[Entries with scene source code]
......
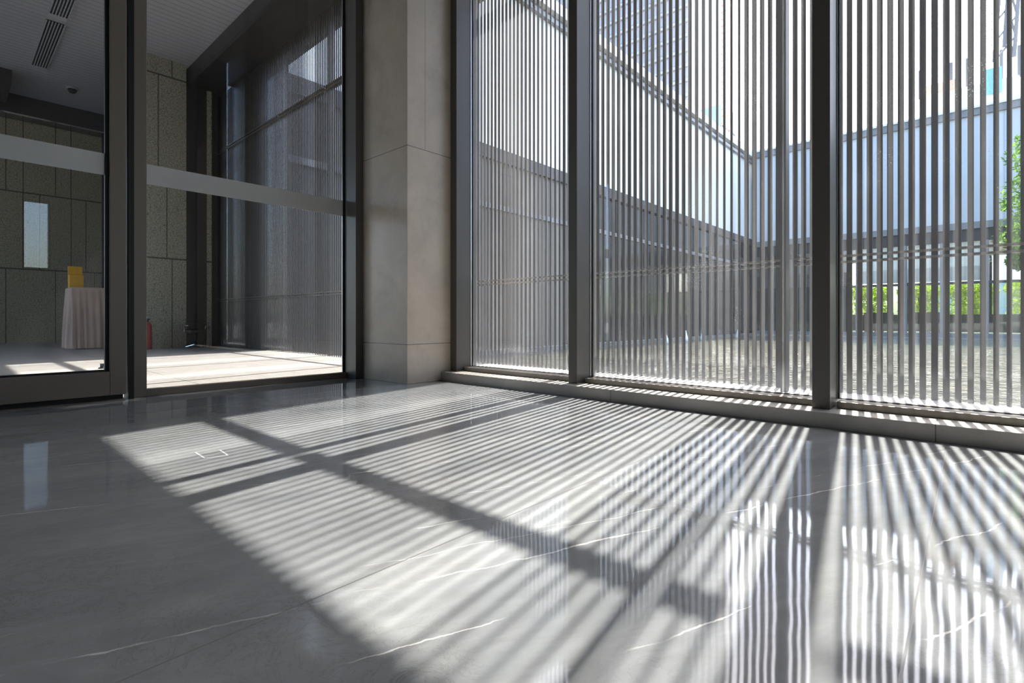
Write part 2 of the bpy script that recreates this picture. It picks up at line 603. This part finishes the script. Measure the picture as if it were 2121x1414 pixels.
# ------------------------------------------------------------------ windows
YG = 2.38
MUL = [(-2.555, -2.500), (-1.607, -1.553), (-0.460, -0.400), (0.690, 0.748), (1.194, 1.25)]
names = ['left window bay beside the stone column', 'middle window bay between two bronze mullions', 'right window bay at the picture edge', 'window bay right of the picture', 'window bay further right', 'last window bay']
for i in range(4):
    a0, a1 = MUL[i]
    b0 = MUL[i + 1][0]
    w = struct(empty('window_%d' % (i + 1) if i < 4 else 'window_%d' % (i + 1), ((a1 + b0) / 2, YG, 0.057)), names[i])
    f = MB().box(a0, a1, 2.237, 2.425, 0.057, ZC).build('mullion', M['bronze'], w, bevel=0.0015, seg=2)
    MB().box(a1, a1 + 0.004, 2.372, 2.376, 0.083, ZC).box(a1, a1 + 0.008, 2.3765, 2.386, 0.083, ZC).build('gasket', M['black'], w)
    MB().box(a1 + 0.0001, a1 + 0.003, 2.362, 2.371, 0.083, ZC).build('glazing_bead', M['alu'], w)
    MB().box(a1 + 0.012, b0, 2.293, 2.425, 0.057, 0.083).build('sill_frame', M['sillmetal'], w, bevel=0.002)
    MB().box(a1, b0, 2.370, 2.392, 0.0832, 0.0862).build('sill_gasket', M['black'], w)
    MB().box(a1, b0, 2.293, 2.425, ZC - 0.06, ZC).build('head_frame', M['bronze'], w)
    MB().box(a1, b0, YG - 0.004, YG + 0.004, 0.083, ZC - 0.06).build('pane', M['glass'], w)
struct(MB().box(1.194, XE, 2.237, 2.425, 0.057, ZC).build('wall_front', M['bronze']), 'dark metal wall end beyond the windows')

# ------------------------------------------------------------------ glazed door wall
d = struct(empty('door_1', (-3.145, 0.03, 0.027)), 'sliding glass door leaf in a bronze frame')
y0, y1 = -0.55, 0.609
MB().box(-3.17, -3.12, y1 - 0.067, y1, 0.027, 2.9).build('stile', M['door_bronze'], d, bevel=0.003)
MB().box(-3.17, -3.12, y0, y0 + 0.067, 0.027, 2.9).build('stile', M['door_bronze'], d, bevel=0.003)
MB().box(-3.17, -3.12, y0 + 0.067, y1 - 0.067, 0.027, 0.143).build('bottom_rail', M['door_bronze'], d, bevel=0.003)
MB().box(-3.17, -3.12, y0 + 0.067, y1 - 0.067, 2.83, 2.9).build('top_rail', M['door_bronze'], d, bevel=0.003)
MB().box(-3.160, -3.138, y1 - 0.082, y1 - 0.067, 0.143, 2.83).box(-3.160, -3.138, y0 + 0.067, y1 - 0.082, 0.143, 0.152).build('glazing_bead', M['black'], d)
MB().box(-3.150, -3.140, y0 + 0.01, y1 - 0.01, 0.005, 0.027).build('bottom_seal', M['black'], d)
MB().box(-3.152, -3.146, y0 + 0.067, y1 - 0.07, 0.143, 2.83).build('pane', M['door_glass'], d)
MB().box(-3.1455, -3.1445, y0 + 0.067, y1 - 0.078, 1.100, 1.205).build('safety_strip', M['frost'], d)
MB().box(-3.215, -3.12, 0.616, 0.640, 0.0, 2.95).build('gap_fill', M['black'], d)  # black strip put in for the shade of the open gap at the jamb

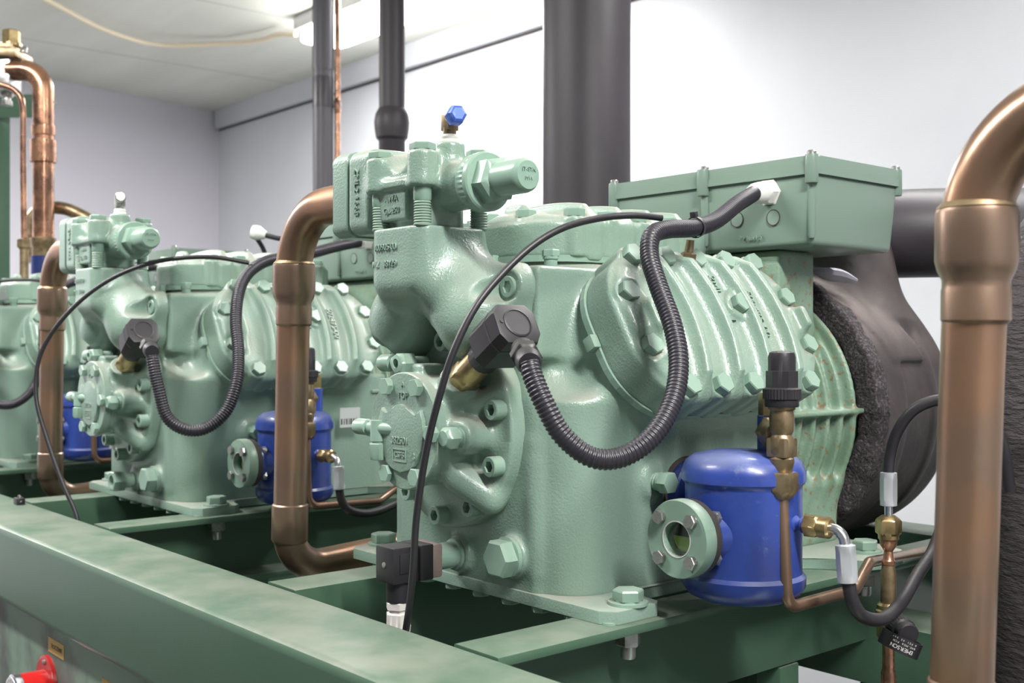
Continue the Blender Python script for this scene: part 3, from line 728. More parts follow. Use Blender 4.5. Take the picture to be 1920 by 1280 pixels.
# ---- conduit, cable, sensor
CON = [(0.160, .410, .531), (0.172, 0.385, 0.524), (0.192, 0.330, 0.506), (0.214, 0.258, 0.477), (0.228, 0.198, 0.463), (0.24, 0.135, 0.456), (0.252, 0.095, 0.445), (0.265, 0.077, 0.418), (0.291, 0.064, 0.381), (0.321, 0.053, 0.338), (0.342, 0.039, 0.297), (0.355, 0.015, 0.257), (0.358, -0.019, 0.222), (0.348, -0.054, 0.201), (0.334, -0.086, 0.201), (0.314, -0.109, 0.224), (0.298, -0.12, 0.257), (0.283, -0.122, 0.284), (0.277, -0.121, 0.297)]
CON2 = [(0.160, .440, .534), (0.168, 0.400, 0.527), (0.180, 0.345, 0.514), (0.199, 0.290, 0.500), (0.218, 0.223, 0.486), (0.226, 0.171, 0.476), (0.24, 0.126, 0.451), (0.256, 0.098, 0.415), (0.28, 0.079, 0.36), (0.31, 0.069, 0.3), (0.335, 0.052, 0.243), (0.341, 0.028, 0.194), (0.335, -0.008, 0.166), (0.325, -0.043, 0.166), (0.31, -0.068, 0.189), (0.302, -0.079, 0.236), (0.296, -0.084, 0.269), (0.29, -0.086, 0.294)]
def make_conduit(loc, label, path=CON):
    P, L = spline(path, .00118)
    n = len(P); me = B()
    tube(me, P, lambda i, n_: .0098+.0016*(.5-.5*math.cos(2*PI*i/4))*(1 if i < n-8 else .6), seg=18, smooth=False)
    o = obj('corrugated_conduit', me, 'conduit'); o.location = loc; o.data.set_sharp_from_angle(angle=PI)
    return tag(o, label, 'conduit', 'corrugated conduits')
CAB = [(0.238, 0.128, 0.470), (0.225, 0.094, 0.4715), (0.21, 0.054, 0.467), (0.203, -0.0, 0.453), (0.194, -0.042, 0.43), (0.185, -0.082, 0.395), (0.181, -0.118, 0.356), (0.174, -0.142, 0.308), (0.164, -0.153, 0.261), (0.148, -0.156, 0.213), (0.135, -0.157, 0.165), (0.123, -0.156, 0.115), (0.117, -0.155, 0.067), (0.106, -0.152, 0.023), (0.093, -0.150, -0.02), (.08, -.15, -.07)]
def make_cable(loc, pts, label):
    b = B(); tube(b, pts, .0042, seg=12, step=.006)
    o = obj('sensor_cable', b, 'rubber'); o.location = loc
    return tag(o, label, 'cable', 'thin black sensor cables')
def make_sensor(loc, label, name='pressure_sensor', e=(.277, -.121, .297)):
    t = thing(name, label, 'sensor', loc, 'pump pressure sensors')
    a = Vector((.070, -.046, .274)); d = Vector((.859, -.09, .50)).normalized()
    fitting('brass_body', t, a-d*.004, d, [(.017, 0), (.0205, .004, 'h'), (.0205, .018, 'h'), (.0175, .021), (.0175, .052), (.0135, .053)], 'brass', 48)
    fitting('union_nut', t, a+d*.046, d, [(.0185, 0, 'k'), (.0195, .002, 'k'), (.0195, .030, 'k'), (.014, .032)], 'rubber', 40)
    m = frame(a+d*.074, d)
    b = B(); sh = [(-.021, -.026), (.021, -.026), (.029, -.014), (.029, .014), (.019, .026), (-.019, .026), (-.029, .014), (-.029, -.014)]
    prism(b, sh, 0, .060, bev=.005); obj('sensor_head', b, 'rubber', t, mtx=m)
    b = B(); prism(b, [(x*1.02, y*1.02) for x, y in sh], .036, .0385); obj('head_seam', b, 'rubber', t, mtx=m)
    fitting('head_disc', t, a+d*.1335, d, [(.0185, 0), (.0185, .0016), (.0165, .0022), (.0165, .0012), (.001, .0012)], 'rubber', 32)
    fitting('head_screw', t, m @ Vector((-.0215, .002, .060)), d, [(.0024, -.001), (.0024, .0012)], 'rubber', 16)
    e = Vector(e); s0 = m @ Vector((.004, -.012, .046)); dd = (e-s0).normalized(); L = (e-s0).length
    fitting('outlet', t, e-dd*.046, dd, [(.013, -.02), (.0135, .0), (.017, .002, 'h'), (.017, .020, 'h'), (.013, .022), (.0140, .028), (.0140, .042), (.0118, .048)], 'rubber', 48)
    return t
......
From the material above, reproduce everything verbatim except the pictures.

* _RESULT_
Write part 2 of the bpy script that recreates this picture. It picks up at line 603. This part finishes the script. Measure the picture as if it were 2121x1414 pixels.
# ------------------------------------------------------------------ windows
YG = 2.38
MUL = [(-2.555, -2.500), (-1.607, -1.553), (-0.460, -0.400), (0.690, 0.748), (1.194, 1.25)]
names = ['left window bay beside the stone column', 'middle window bay between two bronze mullions', 'right window bay at the picture edge', 'window bay right of the picture', 'window bay further right', 'last window bay']
for i in range(4):
    a0, a1 = MUL[i]
    b0 = MUL[i + 1][0]
    w = struct(empty('window_%d' % (i + 1) if i < 4 else 'window_%d' % (i + 1), ((a1 + b0) / 2, YG, 0.057)), names[i])
    f = MB().box(a0, a1, 2.237, 2.425, 0.057, ZC).build('mullion', M['bronze'], w, bevel=0.0015, seg=2)
    MB().box(a1, a1 + 0.004, 2.372, 2.376, 0.083, ZC).box(a1, a1 + 0.008, 2.3765, 2.386, 0.083, ZC).build('gasket', M['black'], w)
    MB().box(a1 + 0.0001, a1 + 0.003, 2.362, 2.371, 0.083, ZC).build('glazing_bead', M['alu'], w)
    MB().box(a1 + 0.012, b0, 2.293, 2.425, 0.057, 0.083).build('sill_frame', M['sillmetal'], w, bevel=0.002)
    MB().box(a1, b0, 2.370, 2.392, 0.0832, 0.0862).build('sill_gasket', M['black'], w)
    MB().box(a1, b0, 2.293, 2.425, ZC - 0.06, ZC).build('head_frame', M['bronze'], w)
    MB().box(a1, b0, YG - 0.004, YG + 0.004, 0.083, ZC - 0.06).build('pane', M['glass'], w)
struct(MB().box(1.194, XE, 2.237, 2.425, 0.057, ZC).build('wall_front', M['bronze']), 'dark metal wall end beyond the windows')

# ------------------------------------------------------------------ glazed door wall
d = struct(empty('door_1', (-3.145, 0.03, 0.027)), 'sliding glass door leaf in a bronze frame')
y0, y1 = -0.55, 0.609
MB().box(-3.17, -3.12, y1 - 0.067, y1, 0.027, 2.9).build('stile', M['door_bronze'], d, bevel=0.003)
MB().box(-3.17, -3.12, y0, y0 + 0.067, 0.027, 2.9).build('stile', M['door_bronze'], d, bevel=0.003)
MB().box(-3.17, -3.12, y0 + 0.067, y1 - 0.067, 0.027, 0.143).build('bottom_rail', M['door_bronze'], d, bevel=0.003)
MB().box(-3.17, -3.12, y0 + 0.067, y1 - 0.067, 2.83, 2.9).build('top_rail', M['door_bronze'], d, bevel=0.003)
MB().box(-3.160, -3.138, y1 - 0.082, y1 - 0.067, 0.143, 2.83).box(-3.160, -3.138, y0 + 0.067, y1 - 0.082, 0.143, 0.152).build('glazing_bead', M['black'], d)
MB().box(-3.150, -3.140, y0 + 0.01, y1 - 0.01, 0.005, 0.027).build('bottom_seal', M['black'], d)
MB().box(-3.152, -3.146, y0 + 0.067, y1 - 0.07, 0.143, 2.83).build('pane', M['door_glass'], d)
MB().box(-3.1455, -3.1445, y0 + 0.067, y1 - 0.078, 1.100, 1.205).build('safety_strip', M['frost'], d)
MB().box(-3.215, -3.12, 0.616, 0.640, 0.0, 2.95).build('gap_fill', M['black'], d)  # black strip put in for the shade of the open gap at the jamb

Continue the Blender Python script for this scene: part 3, from line 728. More parts follow. Use Blender 4.5. Take the picture to be 1920 by 1280 pixels.
# ---- conduit, cable, sensor
CON = [(0.160, .410, .531), (0.172, 0.385, 0.524), (0.192, 0.330, 0.506), (0.214, 0.258, 0.477), (0.228, 0.198, 0.463), (0.24, 0.135, 0.456), (0.252, 0.095, 0.445), (0.265, 0.077, 0.418), (0.291, 0.064, 0.381), (0.321, 0.053, 0.338), (0.342, 0.039, 0.297), (0.355, 0.015, 0.257), (0.358, -0.019, 0.222), (0.348, -0.054, 0.201), (0.334, -0.086, 0.201), (0.314, -0.109, 0.224), (0.298, -0.12, 0.257), (0.283, -0.122, 0.284), (0.277, -0.121, 0.297)]
CON2 = [(0.160, .440, .534), (0.168, 0.400, 0.527), (0.180, 0.345, 0.514), (0.199, 0.290, 0.500), (0.218, 0.223, 0.486), (0.226, 0.171, 0.476), (0.24, 0.126, 0.451), (0.256, 0.098, 0.415), (0.28, 0.079, 0.36), (0.31, 0.069, 0.3), (0.335, 0.052, 0.243), (0.341, 0.028, 0.194), (0.335, -0.008, 0.166), (0.325, -0.043, 0.166), (0.31, -0.068, 0.189), (0.302, -0.079, 0.236), (0.296, -0.084, 0.269), (0.29, -0.086, 0.294)]
def make_conduit(loc, label, path=CON):
    P, L = spline(path, .00118)
    n = len(P); me = B()
    tube(me, P, lambda i, n_: .0098+.0016*(.5-.5*math.cos(2*PI*i/4))*(1 if i < n-8 else .6), seg=18, smooth=False)
    o = obj('corrugated_conduit', me, 'conduit'); o.location = loc; o.data.set_sharp_from_angle(angle=PI)
    return tag(o, label, 'conduit', 'corrugated conduits')
CAB = [(0.238, 0.128, 0.470), (0.225, 0.094, 0.4715), (0.21, 0.054, 0.467), (0.203, -0.0, 0.453), (0.194, -0.042, 0.43), (0.185, -0.082, 0.395), (0.181, -0.118, 0.356), (0.174, -0.142, 0.308), (0.164, -0.153, 0.261), (0.148, -0.156, 0.213), (0.135, -0.157, 0.165), (0.123, -0.156, 0.115), (0.117, -0.155, 0.067), (0.106, -0.152, 0.023), (0.093, -0.150, -0.02), (.08, -.15, -.07)]
def make_cable(loc, pts, label):
    b = B(); tube(b, pts, .0042, seg=12, step=.006)
    o = obj('sensor_cable', b, 'rubber'); o.location = loc
    return tag(o, label, 'cable', 'thin black sensor cables')
def make_sensor(loc, label, name='pressure_sensor', e=(.277, -.121, .297)):
    t = thing(name, label, 'sensor', loc, 'pump pressure sensors')
    a = Vector((.070, -.046, .274)); d = Vector((.859, -.09, .50)).normalized()
    fitting('brass_body', t, a-d*.004, d, [(.017, 0), (.0205, .004, 'h'), (.0205, .018, 'h'), (.0175, .021), (.0175, .052), (.0135, .053)], 'brass', 48)
    fitting('union_nut', t, a+d*.046, d, [(.0185, 0, 'k'), (.0195, .002, 'k'), (.0195, .030, 'k'), (.014, .032)], 'rubber', 40)
    m = frame(a+d*.074, d)
    b = B(); sh = [(-.021, -.026), (.021, -.026), (.029, -.014), (.029, .014), (.019, .026), (-.019, .026), (-.029, .014), (-.029, -.014)]
    prism(b, sh, 0, .060, bev=.005); obj('sensor_head', b, 'rubber', t, mtx=m)
    b = B(); prism(b, [(x*1.02, y*1.02) for x, y in sh], .036, .0385); obj('head_seam', b, 'rubber', t, mtx=m)
    fitting('head_disc', t, a+d*.1335, d, [(.0185, 0), (.0185, .0016), (.0165, .0022), (.0165, .0012), (.001, .0012)], 'rubber', 32)
    fitting('head_screw', t, m @ Vector((-.0215, .002, .060)), d, [(.0024, -.001), (.0024, .0012)], 'rubber', 16)
    e = Vector(e); s0 = m @ Vector((.004, -.012, .046)); dd = (e-s0).normalized(); L = (e-s0).length
    fitting('outlet', t, e-dd*.046, dd, [(.013, -.02), (.0135, .0), (.017, .002, 'h'), (.017, .020, 'h'), (.013, .022), (.0140, .028), (.0140, .042), (.0118, .048)], 'rubber', 48)
    return t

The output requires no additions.